Like the band’s namesake, it is clear Fontaine is partial to a literary reference or two. Calling this time on East Lancashire landmark, Pendle Hill, famed for its association with witchcraft, the cathartic single captures moments of anxiety and change through its lyrics and tender composition. “I think I would’ve studied English Lit if not music,” she muses, a woman after my own heart. “Studying the Romantic movement at college was a massive source of inspiration. The way those kinds of writers capture a setting is definitely something I try to do in our lyrics.” 

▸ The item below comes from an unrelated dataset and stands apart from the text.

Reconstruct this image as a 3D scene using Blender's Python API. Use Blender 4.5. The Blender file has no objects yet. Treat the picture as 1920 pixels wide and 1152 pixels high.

This, combined with what Whiting describes as “jaggedy” guitar work, sets English Teacher on their own plane. Sometimes they sound like they’re at the front of the new guard of peppy, discordant indie-pop-via-post-punk – all thick, pulsating basslines, and Shame-esque distorted soundscapes – and then sometimes Fontaine’s vocals drift into something more sublime. Whatever you want to call it, the band’s astronomical upwards trajectory from Leeds Uni drinking buddies to one of the city’s most tantalizing new exports is more than deserved. 

Reflecting on the past year, the band express their giddy gratitude for London label Nice Swan who, in the absence of showcase festivals and support slots, took the opportunity to solidify their position as a stronghold for exciting new bands. “They’re like our musical guardian angels,” Frost laughs, “we wouldn’t have got half this far without their backing.” Providing a space for the band to experiment and transgress genre lines, as well as produce music at their own rate (which Fontaine admits isn’t always regular… “we still work on student time!”), they were a vital leg-up in whittling English Teacher’s unbridled talent into a rich, ruminative whole. 

Fontaine reassures though, that this is just the latest draft: “We have so much we want to explore. So many weird and wacky inspirations we each bring to the table that we haven’t even delved into yet.” The band exchange excitable virtual glances and it’s impossible not to join in. Simultaneously volatile and vulnerable, taut and loose, it is clear that whatever happens, Fontaine’s spoken word is vital at the helm. Providing an intoxicating accompaniment to Frost’s fierce percussion and Eden x Whiting’s six-string havoc, the band succeeds in feeling not just contemporary, but vital. An absolute page-turner with a twist at every turn, English Teacher are the new book you can’t possibly put down.